Se io, ad esempio, ti vendo un computer dietro pagamento di un prezzo, quando tu poi questo prezzo non me lo paghi, io sono legittimato a non consegnarti il computer, c’è anche un antico brocardo latino che esprime questo inadimplenti non est adimplendum. Perché è un rapporto sinallagmatico in cui devono esserci entrambe le prestazioni, se una viene meno può essere sospesa anche l’altra.

La famiglia non funziona così, la famiglia è un contesto in cui tu consegni il computer anche quando chi lo prende non ne paga il prezzo. Non so ad esempio quante volte ti è capitato di comprarne uno per i tuoi figli… Ma vale anche nei rapporti tra i coniugi.

Insomma, in famiglia la regola non può assolutamente mai essere quella per cui le «prestazioni» dei due coniugi devono stare in corrispondenza tra loro, ma quella per cui ognuno deve fare il massimo che può per l’altro coniuge e per i figli.

Questo prima di tutto a livello concettuale, ma poi anche a livello pratico.

Come si calcolerebbe con precisione il contributo di ciascun coniuge, infatti? Se la moglie sta a casa, accudisce i figli, gestisce la casa stessa, prepara i pasti, cura le pulizie e così via, secondo lo schema classico e tradizionale di molte famiglie, e il marito può così, solo grazie al lavoro casalingo della moglie, lavorare «fuori» e guadagnare molto, quei molti guadagni che nominalmente sono solo del marito, non sono anche in realtà metà della moglie, grazie alla quale si sono potuti maturare e senza il cui lavoro non si sarebbero mai potuti avere?
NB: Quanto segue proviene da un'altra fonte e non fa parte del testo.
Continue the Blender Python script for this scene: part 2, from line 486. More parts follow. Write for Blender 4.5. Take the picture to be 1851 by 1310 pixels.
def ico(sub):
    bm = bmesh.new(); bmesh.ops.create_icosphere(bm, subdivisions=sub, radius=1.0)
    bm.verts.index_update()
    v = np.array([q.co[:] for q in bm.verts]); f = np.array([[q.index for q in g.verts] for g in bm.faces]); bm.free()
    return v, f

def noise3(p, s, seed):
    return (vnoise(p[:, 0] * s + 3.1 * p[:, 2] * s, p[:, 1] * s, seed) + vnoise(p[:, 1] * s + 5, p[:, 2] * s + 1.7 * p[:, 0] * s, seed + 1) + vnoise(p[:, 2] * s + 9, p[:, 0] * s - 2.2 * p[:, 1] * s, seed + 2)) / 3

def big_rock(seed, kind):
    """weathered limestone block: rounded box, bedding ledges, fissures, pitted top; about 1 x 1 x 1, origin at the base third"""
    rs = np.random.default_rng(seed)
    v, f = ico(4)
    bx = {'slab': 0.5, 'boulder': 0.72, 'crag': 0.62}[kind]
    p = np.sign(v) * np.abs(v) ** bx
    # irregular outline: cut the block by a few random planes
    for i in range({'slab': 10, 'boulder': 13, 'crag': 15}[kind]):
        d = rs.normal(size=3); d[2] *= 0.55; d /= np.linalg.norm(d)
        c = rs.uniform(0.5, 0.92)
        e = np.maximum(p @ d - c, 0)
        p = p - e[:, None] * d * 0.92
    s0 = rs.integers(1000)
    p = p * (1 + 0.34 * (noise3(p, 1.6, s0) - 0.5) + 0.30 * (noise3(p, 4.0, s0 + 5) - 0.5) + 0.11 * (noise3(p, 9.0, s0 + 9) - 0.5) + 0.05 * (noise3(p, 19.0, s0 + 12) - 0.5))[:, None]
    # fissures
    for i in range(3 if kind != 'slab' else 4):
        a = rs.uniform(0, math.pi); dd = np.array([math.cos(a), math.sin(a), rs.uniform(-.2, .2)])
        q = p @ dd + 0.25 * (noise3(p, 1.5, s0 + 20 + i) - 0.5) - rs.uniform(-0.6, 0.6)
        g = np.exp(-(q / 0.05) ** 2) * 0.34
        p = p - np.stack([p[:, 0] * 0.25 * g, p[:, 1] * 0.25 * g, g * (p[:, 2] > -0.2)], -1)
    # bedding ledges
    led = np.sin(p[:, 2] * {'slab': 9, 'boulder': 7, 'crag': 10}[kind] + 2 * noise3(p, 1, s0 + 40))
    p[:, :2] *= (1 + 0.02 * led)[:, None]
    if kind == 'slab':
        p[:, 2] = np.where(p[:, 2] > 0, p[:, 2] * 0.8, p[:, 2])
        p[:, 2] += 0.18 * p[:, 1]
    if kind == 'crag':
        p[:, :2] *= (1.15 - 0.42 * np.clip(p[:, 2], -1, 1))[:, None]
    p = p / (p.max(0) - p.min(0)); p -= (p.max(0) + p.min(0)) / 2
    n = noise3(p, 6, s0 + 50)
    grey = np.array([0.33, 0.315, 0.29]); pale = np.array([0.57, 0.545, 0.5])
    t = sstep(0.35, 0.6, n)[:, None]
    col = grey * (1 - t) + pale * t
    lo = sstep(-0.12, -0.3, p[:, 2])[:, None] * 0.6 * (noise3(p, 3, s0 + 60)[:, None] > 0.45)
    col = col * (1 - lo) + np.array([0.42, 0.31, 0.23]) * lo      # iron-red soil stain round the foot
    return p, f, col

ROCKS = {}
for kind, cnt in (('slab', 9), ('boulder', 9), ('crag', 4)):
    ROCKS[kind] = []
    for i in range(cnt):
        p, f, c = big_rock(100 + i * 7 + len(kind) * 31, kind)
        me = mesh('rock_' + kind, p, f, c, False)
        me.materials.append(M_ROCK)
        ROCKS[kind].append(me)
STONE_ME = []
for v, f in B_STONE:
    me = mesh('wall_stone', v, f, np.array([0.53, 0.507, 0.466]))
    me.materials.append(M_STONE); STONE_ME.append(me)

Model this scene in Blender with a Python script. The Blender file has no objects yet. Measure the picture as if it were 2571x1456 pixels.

Questa era ed è la logica alla base dell’istituto della comunione dei beni come regime patrimoniale tra i coniugi, logica che permane anche nelle coppie come la tua dove hai la separazione dei beni perché è una realtà fattuale anche prima che giuridica.

Per me, tuo marito su questo sbaglia. Per lavorare su questo «nodo», consiglio, considerato che siete ancora sposati, alcune sedute di mediazione familiare da un bravo professionista.